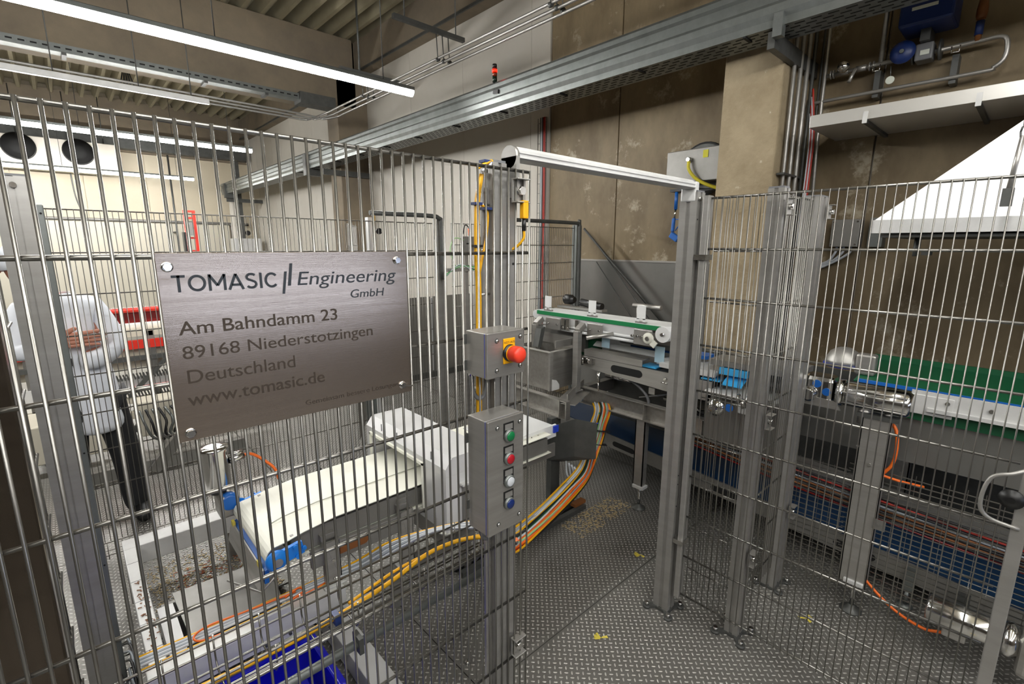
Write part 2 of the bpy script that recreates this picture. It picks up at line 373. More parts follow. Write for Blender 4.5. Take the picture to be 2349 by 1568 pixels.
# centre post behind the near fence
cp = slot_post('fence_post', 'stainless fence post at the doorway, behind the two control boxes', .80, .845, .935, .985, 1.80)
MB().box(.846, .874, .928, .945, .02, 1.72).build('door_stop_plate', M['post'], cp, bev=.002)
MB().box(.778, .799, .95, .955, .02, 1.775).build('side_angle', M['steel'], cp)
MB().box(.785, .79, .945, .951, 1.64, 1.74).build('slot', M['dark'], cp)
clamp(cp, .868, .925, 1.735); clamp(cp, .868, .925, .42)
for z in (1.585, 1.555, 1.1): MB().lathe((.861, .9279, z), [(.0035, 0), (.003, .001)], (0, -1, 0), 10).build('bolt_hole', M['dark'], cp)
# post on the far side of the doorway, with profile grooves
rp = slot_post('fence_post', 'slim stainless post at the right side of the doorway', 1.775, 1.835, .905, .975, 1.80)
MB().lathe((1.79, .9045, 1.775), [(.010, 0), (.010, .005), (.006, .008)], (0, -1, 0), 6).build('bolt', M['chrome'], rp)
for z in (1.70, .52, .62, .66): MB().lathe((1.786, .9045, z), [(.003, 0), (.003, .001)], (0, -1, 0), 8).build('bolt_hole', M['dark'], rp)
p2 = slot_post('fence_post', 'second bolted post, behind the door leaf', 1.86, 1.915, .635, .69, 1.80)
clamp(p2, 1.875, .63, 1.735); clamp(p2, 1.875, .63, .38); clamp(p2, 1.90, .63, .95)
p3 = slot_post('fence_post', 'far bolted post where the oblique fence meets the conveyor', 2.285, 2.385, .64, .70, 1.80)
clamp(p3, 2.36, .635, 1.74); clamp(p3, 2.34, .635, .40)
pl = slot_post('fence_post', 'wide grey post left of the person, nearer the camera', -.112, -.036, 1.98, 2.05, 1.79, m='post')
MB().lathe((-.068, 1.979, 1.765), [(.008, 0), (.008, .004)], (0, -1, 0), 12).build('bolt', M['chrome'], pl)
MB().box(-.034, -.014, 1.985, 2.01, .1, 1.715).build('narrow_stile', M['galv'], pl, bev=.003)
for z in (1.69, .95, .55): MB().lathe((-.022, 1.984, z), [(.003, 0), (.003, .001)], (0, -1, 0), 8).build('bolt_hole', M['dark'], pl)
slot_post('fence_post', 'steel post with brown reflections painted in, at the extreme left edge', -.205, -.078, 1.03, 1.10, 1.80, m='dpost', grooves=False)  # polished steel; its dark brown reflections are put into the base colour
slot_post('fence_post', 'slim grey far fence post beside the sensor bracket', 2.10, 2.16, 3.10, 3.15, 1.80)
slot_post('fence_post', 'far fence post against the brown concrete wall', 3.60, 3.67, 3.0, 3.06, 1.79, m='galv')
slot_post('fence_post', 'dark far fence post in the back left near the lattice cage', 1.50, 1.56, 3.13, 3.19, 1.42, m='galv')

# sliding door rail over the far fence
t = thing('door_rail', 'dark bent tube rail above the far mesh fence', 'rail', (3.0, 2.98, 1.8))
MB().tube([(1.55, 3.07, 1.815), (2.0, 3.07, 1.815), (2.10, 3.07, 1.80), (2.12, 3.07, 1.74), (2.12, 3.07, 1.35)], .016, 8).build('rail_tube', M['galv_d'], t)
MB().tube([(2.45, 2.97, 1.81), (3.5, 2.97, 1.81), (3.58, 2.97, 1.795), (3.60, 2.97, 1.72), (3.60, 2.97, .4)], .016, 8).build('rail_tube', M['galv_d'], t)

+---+

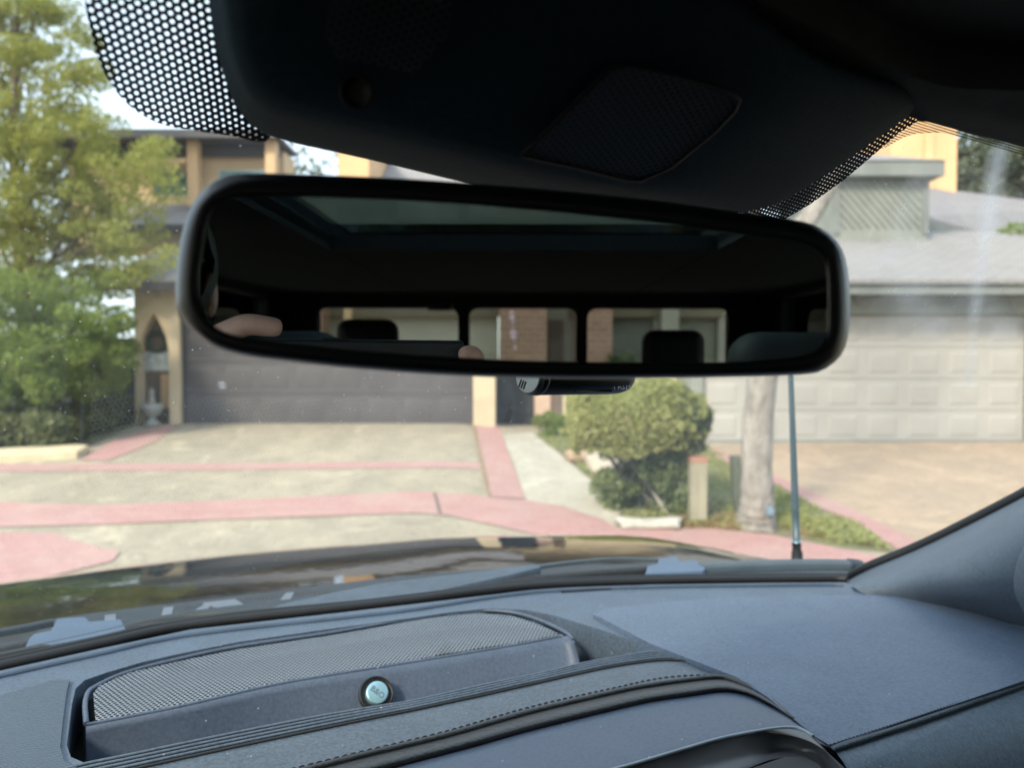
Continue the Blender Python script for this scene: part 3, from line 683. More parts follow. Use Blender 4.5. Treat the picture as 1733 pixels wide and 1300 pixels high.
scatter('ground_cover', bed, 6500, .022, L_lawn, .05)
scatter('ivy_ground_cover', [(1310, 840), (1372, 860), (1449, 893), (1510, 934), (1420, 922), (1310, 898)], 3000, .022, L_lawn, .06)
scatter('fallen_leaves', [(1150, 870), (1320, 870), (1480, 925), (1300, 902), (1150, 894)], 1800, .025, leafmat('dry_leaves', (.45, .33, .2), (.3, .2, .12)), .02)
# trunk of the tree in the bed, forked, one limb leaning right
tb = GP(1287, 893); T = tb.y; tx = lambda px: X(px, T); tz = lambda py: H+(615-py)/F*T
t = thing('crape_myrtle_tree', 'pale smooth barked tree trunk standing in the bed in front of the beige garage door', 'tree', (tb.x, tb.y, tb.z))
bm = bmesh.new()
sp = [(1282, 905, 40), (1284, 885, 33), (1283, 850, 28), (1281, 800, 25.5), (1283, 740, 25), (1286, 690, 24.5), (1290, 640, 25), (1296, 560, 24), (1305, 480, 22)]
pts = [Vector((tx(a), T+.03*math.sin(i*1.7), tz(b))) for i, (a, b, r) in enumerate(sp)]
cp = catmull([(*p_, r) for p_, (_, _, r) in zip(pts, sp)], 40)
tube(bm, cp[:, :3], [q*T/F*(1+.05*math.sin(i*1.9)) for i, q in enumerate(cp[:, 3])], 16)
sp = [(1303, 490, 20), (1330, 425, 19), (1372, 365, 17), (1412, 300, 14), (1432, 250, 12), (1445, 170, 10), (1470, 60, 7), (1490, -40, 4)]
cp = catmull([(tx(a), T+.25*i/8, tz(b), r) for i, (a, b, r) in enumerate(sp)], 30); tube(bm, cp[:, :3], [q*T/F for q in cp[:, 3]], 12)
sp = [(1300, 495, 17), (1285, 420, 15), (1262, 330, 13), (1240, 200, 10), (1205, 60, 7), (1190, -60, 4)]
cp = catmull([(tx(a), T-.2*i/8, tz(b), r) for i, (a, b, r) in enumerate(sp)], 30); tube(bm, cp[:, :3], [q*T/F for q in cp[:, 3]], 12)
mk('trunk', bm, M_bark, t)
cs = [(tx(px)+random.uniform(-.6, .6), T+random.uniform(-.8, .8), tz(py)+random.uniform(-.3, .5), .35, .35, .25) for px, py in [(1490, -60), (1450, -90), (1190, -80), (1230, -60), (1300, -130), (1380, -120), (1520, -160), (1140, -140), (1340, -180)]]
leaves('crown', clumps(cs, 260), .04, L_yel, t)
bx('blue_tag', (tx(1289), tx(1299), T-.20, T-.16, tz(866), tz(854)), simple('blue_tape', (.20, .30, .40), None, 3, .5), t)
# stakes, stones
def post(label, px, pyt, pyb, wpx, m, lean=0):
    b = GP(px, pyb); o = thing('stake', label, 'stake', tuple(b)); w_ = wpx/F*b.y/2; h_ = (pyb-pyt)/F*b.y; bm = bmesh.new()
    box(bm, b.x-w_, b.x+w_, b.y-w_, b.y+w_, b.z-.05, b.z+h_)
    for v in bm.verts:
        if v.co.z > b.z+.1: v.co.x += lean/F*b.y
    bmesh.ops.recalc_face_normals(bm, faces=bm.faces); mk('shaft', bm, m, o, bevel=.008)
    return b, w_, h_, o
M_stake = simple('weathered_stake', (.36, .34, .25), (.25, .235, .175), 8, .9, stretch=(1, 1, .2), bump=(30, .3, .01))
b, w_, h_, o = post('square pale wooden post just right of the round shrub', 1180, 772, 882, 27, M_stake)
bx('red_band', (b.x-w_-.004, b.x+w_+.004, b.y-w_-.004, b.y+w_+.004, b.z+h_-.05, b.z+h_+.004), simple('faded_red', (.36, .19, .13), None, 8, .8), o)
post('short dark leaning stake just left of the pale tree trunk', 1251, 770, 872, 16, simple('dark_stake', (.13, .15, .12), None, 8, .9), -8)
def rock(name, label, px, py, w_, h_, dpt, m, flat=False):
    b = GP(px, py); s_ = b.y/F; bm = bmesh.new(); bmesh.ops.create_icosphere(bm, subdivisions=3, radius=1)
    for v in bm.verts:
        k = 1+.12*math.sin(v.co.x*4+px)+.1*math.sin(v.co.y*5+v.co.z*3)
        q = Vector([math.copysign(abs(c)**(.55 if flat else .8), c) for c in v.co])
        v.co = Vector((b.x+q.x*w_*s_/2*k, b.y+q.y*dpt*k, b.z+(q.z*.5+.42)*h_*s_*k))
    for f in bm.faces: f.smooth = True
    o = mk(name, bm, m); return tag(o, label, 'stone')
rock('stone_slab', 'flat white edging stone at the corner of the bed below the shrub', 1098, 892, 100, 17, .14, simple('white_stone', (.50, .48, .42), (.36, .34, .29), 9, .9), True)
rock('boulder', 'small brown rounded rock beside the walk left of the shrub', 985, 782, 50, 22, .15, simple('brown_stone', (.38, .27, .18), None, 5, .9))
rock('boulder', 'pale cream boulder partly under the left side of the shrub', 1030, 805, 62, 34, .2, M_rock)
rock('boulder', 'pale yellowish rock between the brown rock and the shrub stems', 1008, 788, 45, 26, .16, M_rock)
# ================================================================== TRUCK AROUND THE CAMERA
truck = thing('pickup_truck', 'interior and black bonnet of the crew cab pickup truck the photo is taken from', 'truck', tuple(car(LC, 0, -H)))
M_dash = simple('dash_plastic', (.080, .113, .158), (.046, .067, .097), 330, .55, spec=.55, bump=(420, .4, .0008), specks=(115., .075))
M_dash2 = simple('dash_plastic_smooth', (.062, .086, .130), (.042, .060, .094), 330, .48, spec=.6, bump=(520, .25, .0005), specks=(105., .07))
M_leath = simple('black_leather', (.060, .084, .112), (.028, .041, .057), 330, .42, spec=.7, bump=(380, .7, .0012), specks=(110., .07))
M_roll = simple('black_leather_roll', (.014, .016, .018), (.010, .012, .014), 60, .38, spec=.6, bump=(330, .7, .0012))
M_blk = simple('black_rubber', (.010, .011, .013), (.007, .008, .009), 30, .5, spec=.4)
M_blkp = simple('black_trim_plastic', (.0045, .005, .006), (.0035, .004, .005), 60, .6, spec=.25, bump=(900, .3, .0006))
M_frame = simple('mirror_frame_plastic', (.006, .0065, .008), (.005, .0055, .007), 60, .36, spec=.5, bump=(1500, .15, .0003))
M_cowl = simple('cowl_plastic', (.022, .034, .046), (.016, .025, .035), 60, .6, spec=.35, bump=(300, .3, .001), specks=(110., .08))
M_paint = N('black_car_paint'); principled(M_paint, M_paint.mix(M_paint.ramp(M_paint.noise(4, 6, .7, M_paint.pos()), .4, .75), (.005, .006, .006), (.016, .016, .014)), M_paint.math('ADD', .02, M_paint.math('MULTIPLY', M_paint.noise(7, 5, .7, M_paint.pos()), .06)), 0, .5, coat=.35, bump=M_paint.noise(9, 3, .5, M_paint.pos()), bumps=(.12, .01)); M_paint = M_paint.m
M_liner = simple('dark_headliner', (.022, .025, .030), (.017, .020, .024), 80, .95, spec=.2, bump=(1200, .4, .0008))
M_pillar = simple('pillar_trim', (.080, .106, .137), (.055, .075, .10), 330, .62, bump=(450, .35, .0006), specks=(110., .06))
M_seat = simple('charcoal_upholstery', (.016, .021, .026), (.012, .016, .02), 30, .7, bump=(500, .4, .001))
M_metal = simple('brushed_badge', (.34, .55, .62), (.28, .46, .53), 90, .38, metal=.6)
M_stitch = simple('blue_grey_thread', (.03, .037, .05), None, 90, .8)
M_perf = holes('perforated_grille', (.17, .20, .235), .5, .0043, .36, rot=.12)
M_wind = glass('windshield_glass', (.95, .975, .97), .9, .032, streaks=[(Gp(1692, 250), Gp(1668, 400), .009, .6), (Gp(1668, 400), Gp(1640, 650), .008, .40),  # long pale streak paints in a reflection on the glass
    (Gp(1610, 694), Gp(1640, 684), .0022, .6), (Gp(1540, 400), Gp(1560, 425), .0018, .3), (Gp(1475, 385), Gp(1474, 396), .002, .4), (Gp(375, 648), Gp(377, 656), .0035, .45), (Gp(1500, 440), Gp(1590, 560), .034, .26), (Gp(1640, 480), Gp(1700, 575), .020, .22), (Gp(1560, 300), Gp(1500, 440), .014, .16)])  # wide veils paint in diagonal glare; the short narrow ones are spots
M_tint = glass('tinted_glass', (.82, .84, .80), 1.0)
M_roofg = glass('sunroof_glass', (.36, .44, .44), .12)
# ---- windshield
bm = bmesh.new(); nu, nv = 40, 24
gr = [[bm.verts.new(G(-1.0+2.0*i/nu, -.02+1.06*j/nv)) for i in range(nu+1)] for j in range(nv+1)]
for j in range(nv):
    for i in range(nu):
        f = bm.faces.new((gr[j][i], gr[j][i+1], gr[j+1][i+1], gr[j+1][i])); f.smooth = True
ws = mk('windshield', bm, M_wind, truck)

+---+

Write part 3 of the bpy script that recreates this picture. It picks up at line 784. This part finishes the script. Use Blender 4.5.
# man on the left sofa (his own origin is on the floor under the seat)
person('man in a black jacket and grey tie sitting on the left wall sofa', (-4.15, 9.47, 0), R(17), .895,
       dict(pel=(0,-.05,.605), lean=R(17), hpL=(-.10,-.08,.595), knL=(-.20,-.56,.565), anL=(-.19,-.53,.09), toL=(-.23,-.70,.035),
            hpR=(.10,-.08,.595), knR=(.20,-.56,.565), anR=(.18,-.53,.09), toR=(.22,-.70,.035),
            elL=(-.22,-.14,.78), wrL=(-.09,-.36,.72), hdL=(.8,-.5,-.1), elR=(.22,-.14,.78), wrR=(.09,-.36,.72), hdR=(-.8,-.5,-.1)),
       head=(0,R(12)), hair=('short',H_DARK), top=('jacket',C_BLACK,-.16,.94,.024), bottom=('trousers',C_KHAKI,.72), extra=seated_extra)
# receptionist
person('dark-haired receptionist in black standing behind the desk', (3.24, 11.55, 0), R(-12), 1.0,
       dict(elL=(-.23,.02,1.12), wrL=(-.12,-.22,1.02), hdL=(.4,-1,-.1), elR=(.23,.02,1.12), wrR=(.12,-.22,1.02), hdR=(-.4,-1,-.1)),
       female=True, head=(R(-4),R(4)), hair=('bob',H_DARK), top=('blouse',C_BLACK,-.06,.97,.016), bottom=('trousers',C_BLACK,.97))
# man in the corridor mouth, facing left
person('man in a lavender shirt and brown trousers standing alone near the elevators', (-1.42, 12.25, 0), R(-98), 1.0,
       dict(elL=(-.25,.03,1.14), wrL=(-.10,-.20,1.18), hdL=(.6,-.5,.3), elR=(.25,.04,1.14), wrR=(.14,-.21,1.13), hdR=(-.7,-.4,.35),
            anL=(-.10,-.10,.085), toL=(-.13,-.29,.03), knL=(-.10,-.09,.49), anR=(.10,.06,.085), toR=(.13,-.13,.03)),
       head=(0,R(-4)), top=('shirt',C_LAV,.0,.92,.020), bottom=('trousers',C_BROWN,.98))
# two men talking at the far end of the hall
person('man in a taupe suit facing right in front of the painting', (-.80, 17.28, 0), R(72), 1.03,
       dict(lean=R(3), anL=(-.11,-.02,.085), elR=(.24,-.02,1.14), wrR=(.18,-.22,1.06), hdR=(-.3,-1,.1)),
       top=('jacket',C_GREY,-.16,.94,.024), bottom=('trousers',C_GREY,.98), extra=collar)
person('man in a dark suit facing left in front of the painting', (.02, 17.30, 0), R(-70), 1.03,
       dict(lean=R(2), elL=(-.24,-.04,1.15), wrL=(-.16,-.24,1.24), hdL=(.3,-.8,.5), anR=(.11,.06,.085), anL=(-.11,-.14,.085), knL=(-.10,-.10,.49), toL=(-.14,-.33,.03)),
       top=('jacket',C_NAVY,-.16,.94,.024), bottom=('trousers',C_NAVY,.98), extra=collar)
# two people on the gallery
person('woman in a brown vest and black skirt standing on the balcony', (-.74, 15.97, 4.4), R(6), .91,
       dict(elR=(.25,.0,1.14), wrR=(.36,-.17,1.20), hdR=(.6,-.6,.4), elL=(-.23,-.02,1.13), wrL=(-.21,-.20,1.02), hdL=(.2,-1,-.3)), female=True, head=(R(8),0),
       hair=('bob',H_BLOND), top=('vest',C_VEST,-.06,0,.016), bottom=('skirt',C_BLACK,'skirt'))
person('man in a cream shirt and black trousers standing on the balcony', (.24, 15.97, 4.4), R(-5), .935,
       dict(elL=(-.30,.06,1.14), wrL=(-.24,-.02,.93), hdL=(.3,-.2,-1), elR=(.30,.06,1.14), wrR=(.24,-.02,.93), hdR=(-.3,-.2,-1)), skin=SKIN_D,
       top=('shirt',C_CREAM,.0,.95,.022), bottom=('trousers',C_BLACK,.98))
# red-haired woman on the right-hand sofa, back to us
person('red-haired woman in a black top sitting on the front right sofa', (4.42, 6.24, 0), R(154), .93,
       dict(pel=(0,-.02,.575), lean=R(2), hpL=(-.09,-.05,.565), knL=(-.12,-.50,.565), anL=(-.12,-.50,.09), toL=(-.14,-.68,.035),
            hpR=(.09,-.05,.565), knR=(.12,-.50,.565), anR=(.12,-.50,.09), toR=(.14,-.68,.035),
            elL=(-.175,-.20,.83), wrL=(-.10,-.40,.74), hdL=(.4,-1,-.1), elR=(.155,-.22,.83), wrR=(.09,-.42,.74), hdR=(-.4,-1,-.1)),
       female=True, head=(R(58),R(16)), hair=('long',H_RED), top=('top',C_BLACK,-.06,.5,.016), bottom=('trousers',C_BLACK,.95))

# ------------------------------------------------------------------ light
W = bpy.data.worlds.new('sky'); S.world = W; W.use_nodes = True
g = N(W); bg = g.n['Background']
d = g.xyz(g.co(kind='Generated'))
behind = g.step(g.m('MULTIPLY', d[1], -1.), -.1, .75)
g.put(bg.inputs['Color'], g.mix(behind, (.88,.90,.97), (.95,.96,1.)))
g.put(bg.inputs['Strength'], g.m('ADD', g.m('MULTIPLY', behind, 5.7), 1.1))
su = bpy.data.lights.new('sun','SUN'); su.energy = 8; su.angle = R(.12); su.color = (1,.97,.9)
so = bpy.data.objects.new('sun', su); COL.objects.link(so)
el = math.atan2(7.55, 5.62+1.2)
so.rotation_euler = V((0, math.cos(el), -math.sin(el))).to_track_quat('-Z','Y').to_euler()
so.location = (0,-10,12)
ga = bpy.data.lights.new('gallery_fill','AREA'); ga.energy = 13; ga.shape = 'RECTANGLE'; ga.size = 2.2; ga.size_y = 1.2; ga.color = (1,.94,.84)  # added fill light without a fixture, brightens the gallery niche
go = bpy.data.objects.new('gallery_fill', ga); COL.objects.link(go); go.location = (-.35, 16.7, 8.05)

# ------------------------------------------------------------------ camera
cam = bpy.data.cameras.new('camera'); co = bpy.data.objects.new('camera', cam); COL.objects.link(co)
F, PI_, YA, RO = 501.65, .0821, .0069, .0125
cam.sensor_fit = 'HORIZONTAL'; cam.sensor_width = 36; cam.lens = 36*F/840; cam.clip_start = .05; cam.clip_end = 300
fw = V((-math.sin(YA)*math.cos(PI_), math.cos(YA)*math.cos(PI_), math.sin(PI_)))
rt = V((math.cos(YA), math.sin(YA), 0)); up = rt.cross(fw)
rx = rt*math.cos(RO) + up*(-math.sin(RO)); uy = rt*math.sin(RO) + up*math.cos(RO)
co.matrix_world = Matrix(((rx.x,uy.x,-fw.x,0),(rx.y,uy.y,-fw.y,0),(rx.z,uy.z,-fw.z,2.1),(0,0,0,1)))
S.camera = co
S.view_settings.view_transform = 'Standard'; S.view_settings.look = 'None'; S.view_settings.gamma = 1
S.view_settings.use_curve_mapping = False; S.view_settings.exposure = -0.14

+---+

Task details: Check each line above for the word "from", and copy the lines where it appears.

Solution for this exercise:
Continue the Blender Python script for this scene: part 3, from line 683. More parts follow. Use Blender 4.5. Treat the picture as 1733 pixels wide and 1300 pixels high.
truck = thing('pickup_truck', 'interior and black bonnet of the crew cab pickup truck the photo is taken from', 'truck', tuple(car(LC, 0, -H)))